21st May 2002
Rabobank Ireland
Rabobank Ireland plc, a subsidiary of the Dutch owned Rabobank Group,
announced positive revenue growth across all business activities in
their annual results, issued today with the company's annual report.
The Bank has a strong focus on the food and agri sector in the Irish
market and reported balance sheet growth of 12.5% to €18.7 billion
(2000 €16.6 billion), at year-end December 31, 2001. Pre-tax profits
increased by 15.3% to €40.7 million (2000 €35.3 million).
Retained earnings of €35.9 million were added to shareholders'
funds (2000 €30.7 million). These earnings include an additional
provision of €4.9 million for credit risk, a reflection of both
the growth in business and Rabobank's prudent approach towards the global
economic down turn.
Fergus Murphy, Managing Director, Rabobank Ireland plc commented: "We
are pleased to deliver steady growth during a challenging economic climate.
This represents the Bank's solid performance during what was a turbulent
year.
"We have a diversified portfolio which we continue to expand.
We adhere to strong credit quality standards and have implemented sound
risk management. Although, we expect that credit markets will remain
nervous in the immediate future, we anticipate a stronger economy in
the latter end of the year and are confident that our business will
benefit from this."
The Rabobank Group delivered net profits of €1,291 million, an
increase of 8% on the previous year. The Group, which is the largest
financial service provider in the Dutch market, serving more than half
the population and businesses in the country, increased income by 9%
to €8,434 million.
All Irish operating divisions - Financial Markets, Structured Finance,
Corporate Banking and Management Services expanded their business base
and contributed to the Bank's revenue growth. The Corporate Banking
division, which focuses on providing bespoke financial solutions to
Irish and international companies and financial institutions, delivered
an increase in mandates and business and has a strong pipeline for the
year ahead.
The Structured Finance team worked closely with Rabobank's Corporate
Banking division in Dublin and Rabobank International offices in cross-border
transactions and generated substantial returns as a result.

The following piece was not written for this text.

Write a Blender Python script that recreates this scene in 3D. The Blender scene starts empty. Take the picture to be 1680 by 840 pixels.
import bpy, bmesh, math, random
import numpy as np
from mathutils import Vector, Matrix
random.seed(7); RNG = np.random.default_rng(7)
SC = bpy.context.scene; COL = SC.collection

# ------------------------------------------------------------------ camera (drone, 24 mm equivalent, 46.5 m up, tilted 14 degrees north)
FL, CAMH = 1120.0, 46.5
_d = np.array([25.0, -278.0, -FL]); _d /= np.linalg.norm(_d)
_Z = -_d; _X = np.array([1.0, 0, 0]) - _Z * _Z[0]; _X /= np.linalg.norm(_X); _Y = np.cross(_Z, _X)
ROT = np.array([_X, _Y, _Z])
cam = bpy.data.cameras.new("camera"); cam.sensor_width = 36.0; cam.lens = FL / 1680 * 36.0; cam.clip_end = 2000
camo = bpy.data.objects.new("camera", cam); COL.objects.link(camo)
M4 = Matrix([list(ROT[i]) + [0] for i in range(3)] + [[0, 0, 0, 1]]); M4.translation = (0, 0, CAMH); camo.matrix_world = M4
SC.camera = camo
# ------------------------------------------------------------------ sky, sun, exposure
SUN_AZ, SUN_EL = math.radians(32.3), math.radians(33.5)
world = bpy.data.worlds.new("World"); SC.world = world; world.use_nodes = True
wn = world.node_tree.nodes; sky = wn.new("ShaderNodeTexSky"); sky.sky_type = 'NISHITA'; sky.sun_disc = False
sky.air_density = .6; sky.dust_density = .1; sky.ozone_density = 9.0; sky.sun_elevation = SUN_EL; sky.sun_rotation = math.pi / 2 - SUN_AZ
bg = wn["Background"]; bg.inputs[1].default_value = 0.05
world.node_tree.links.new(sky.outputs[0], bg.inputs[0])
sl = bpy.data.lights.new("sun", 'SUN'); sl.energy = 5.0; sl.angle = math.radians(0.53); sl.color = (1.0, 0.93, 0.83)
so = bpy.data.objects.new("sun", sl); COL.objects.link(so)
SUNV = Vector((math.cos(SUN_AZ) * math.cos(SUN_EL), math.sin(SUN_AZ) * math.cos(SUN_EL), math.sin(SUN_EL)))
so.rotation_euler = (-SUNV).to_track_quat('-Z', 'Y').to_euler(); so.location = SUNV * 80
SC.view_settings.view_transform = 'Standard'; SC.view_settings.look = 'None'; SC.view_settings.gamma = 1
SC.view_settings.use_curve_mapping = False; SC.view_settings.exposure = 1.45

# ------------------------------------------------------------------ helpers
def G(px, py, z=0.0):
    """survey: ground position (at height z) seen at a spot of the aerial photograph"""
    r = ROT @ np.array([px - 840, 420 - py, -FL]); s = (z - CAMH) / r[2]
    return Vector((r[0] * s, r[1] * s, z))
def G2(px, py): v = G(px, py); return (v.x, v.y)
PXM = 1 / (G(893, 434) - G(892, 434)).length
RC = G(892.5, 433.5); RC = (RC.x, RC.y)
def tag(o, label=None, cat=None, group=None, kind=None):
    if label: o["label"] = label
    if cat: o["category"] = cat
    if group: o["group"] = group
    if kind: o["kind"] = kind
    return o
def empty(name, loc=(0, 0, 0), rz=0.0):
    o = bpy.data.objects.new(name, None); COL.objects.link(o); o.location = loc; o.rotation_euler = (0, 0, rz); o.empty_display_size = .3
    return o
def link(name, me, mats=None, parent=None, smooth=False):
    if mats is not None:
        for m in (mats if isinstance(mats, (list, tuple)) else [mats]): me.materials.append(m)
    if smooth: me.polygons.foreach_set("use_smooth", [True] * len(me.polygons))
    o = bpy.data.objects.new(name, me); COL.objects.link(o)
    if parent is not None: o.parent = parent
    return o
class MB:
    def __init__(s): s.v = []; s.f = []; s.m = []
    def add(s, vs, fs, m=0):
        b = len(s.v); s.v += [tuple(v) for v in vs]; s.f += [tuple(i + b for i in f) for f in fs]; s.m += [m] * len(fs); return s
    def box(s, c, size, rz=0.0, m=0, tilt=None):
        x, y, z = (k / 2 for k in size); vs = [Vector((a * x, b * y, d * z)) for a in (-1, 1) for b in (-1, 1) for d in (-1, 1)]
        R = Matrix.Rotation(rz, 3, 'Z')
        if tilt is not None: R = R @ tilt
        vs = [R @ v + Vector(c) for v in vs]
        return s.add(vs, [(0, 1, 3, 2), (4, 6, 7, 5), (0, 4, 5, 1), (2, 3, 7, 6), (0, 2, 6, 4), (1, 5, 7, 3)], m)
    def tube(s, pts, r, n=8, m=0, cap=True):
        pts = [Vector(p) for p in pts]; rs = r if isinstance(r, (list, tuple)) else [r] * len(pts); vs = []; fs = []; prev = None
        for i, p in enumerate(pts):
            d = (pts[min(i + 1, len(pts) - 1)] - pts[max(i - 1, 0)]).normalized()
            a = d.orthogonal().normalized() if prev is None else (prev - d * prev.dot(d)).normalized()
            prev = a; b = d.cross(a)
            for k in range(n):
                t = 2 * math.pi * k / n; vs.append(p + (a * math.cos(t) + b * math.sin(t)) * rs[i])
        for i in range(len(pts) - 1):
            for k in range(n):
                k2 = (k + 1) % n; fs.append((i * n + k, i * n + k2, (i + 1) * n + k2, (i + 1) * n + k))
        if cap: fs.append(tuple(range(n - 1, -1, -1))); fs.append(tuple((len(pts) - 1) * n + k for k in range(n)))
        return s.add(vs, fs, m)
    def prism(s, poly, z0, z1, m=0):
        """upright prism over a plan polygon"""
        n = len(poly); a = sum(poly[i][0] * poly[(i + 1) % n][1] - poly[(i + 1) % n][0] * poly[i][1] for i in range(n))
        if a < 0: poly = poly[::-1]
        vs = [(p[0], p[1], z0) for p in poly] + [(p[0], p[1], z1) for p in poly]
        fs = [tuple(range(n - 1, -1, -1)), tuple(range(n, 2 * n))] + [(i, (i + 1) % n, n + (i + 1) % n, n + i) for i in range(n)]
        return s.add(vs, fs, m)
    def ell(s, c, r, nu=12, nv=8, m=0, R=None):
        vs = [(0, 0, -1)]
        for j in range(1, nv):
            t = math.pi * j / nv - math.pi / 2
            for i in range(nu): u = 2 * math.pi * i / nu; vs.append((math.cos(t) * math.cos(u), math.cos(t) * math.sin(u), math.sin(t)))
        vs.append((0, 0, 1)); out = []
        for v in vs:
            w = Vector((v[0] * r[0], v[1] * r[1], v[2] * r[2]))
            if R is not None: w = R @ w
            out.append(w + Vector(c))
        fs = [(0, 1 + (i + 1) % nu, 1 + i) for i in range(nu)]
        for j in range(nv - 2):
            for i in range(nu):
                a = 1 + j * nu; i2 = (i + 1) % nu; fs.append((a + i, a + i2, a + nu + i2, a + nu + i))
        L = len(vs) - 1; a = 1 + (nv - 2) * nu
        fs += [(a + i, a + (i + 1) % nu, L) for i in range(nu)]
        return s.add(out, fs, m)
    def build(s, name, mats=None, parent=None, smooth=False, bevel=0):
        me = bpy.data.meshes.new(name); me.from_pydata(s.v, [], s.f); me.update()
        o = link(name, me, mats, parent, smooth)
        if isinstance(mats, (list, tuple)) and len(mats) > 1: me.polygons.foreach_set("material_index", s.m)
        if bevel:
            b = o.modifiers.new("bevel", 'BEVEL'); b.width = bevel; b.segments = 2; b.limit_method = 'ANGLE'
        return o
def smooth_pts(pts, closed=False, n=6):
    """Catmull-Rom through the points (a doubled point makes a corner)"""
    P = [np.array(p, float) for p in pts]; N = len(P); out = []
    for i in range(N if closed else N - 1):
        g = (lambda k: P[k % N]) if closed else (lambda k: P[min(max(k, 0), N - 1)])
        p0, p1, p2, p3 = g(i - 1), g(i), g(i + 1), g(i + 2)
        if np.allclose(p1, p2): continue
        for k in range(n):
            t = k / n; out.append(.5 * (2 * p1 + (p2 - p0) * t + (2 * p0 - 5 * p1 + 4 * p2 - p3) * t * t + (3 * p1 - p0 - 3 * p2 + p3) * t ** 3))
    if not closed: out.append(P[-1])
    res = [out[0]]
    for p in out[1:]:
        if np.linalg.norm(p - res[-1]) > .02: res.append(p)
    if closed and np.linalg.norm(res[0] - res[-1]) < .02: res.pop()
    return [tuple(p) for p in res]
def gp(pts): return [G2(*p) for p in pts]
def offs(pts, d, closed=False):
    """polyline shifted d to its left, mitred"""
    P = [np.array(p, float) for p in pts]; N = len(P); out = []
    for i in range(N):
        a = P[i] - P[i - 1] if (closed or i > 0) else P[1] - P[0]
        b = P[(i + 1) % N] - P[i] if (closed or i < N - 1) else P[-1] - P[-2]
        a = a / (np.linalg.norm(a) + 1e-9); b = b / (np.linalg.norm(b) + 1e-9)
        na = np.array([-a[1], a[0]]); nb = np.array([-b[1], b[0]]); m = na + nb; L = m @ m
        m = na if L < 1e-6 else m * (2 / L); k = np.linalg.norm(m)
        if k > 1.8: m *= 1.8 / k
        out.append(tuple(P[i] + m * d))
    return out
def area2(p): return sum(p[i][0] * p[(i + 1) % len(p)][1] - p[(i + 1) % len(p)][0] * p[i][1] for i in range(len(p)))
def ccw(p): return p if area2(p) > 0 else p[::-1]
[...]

The Financial Markets team managed interest rate and market risks effectively
during the year and Rabobank benefited from an unprecedented reduction
in US interest rates, following the recession there. The Investment
books in Rabobank Ireland are mature and grew in nominal size by €1.9
billion during the year. The average credit rating of these books is
AA.
During 2001 Rabobank Nederland acquired ACCBank plc. The transaction,
which was originated, sponsored and managed by Rabobank Ireland from
due diligence phase through to completion of the deal, was formally
signed in December 2001. ACCBank's retail network and focus on the agriculture
and SME sectors, represents a natural fit to the Rabobank Group and
is the first example of an IFSC based international banking group launching
into the retail and SME markets in Ireland.
Fergus Murphy, Managing Director said:
"The critical mass and strong infrastructure that we have developed
in the IFSC over the last eight years will serve us well this year.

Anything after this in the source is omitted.